◆ **WHAT IS EXPECTED**:
What is the number of lines in the data holding the word "picture"? Give that number by itself.

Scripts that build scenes
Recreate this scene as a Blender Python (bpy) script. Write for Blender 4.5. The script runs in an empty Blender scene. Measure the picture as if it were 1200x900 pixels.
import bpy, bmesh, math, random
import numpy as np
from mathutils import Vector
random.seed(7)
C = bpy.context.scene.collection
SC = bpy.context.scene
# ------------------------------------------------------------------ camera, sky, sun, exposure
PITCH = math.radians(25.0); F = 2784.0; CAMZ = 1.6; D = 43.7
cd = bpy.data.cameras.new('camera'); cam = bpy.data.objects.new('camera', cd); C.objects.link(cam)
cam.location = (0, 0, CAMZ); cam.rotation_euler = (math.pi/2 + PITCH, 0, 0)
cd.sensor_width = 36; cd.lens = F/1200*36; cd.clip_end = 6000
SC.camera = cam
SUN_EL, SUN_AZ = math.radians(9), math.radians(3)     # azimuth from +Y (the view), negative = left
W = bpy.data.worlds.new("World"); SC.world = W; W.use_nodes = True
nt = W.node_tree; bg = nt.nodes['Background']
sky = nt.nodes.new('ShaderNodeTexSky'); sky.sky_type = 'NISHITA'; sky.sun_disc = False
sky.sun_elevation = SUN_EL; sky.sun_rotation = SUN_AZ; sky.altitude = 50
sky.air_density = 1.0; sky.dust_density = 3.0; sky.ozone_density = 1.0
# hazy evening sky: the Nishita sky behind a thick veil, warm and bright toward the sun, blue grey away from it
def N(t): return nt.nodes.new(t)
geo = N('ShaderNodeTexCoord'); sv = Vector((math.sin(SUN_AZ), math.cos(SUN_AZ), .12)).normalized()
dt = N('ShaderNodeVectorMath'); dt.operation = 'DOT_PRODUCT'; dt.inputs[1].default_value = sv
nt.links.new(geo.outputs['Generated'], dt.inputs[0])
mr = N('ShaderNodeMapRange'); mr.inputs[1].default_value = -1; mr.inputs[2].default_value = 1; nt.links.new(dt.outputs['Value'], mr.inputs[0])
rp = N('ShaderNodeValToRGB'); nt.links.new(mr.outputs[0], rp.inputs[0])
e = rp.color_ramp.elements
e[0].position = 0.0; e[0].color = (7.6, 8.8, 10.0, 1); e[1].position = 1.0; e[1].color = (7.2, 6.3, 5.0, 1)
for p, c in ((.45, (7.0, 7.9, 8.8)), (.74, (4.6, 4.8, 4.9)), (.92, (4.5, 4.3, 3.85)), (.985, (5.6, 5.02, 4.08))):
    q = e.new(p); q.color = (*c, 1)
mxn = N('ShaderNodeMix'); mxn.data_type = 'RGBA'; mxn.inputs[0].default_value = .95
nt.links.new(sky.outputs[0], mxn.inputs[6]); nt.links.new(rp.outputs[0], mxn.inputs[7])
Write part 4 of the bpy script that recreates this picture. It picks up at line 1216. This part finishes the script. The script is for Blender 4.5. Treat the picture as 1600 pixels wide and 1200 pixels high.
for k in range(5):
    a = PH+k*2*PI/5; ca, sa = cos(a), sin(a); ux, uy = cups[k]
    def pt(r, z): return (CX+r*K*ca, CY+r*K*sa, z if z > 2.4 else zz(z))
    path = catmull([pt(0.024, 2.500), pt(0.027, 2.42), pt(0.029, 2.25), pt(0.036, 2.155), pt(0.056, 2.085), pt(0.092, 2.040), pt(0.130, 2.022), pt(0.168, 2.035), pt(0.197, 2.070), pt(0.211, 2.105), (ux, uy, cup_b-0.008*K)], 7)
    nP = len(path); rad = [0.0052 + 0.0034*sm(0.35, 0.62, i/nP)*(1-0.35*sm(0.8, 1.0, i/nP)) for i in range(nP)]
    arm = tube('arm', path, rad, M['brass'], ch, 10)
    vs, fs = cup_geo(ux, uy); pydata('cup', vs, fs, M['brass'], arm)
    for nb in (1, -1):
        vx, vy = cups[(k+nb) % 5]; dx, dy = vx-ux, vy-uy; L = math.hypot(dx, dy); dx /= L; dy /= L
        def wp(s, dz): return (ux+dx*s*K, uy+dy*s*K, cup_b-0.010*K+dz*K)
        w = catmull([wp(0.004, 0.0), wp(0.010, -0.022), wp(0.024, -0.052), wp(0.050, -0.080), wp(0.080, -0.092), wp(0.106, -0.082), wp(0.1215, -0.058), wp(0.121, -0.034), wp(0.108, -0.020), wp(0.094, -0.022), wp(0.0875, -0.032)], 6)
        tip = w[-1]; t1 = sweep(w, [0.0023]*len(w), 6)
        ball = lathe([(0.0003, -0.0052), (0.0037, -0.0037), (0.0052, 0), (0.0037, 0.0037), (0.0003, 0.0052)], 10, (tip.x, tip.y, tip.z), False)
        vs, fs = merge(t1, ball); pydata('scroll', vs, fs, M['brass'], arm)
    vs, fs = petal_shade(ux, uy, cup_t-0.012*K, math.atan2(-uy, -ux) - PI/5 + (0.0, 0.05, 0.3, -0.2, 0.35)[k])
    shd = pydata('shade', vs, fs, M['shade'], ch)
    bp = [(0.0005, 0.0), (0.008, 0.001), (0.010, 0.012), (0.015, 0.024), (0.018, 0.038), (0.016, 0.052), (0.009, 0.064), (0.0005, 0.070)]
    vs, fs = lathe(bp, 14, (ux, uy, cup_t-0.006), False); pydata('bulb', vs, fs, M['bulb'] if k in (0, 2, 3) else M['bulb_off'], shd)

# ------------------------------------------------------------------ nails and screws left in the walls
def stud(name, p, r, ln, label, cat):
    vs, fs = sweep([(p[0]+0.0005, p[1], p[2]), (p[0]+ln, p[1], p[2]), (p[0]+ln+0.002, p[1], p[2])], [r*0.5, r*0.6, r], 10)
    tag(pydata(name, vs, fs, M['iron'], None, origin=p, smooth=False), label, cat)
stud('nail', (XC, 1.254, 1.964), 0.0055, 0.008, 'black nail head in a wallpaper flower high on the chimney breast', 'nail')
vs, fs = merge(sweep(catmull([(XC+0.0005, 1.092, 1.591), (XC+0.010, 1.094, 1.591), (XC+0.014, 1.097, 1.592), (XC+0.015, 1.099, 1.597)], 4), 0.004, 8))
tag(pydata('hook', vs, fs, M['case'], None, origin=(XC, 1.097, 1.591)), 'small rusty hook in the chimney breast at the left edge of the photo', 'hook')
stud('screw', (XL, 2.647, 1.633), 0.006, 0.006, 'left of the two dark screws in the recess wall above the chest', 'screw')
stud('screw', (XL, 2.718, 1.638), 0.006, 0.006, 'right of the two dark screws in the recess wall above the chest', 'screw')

◆ **THE RESPONSE**:
2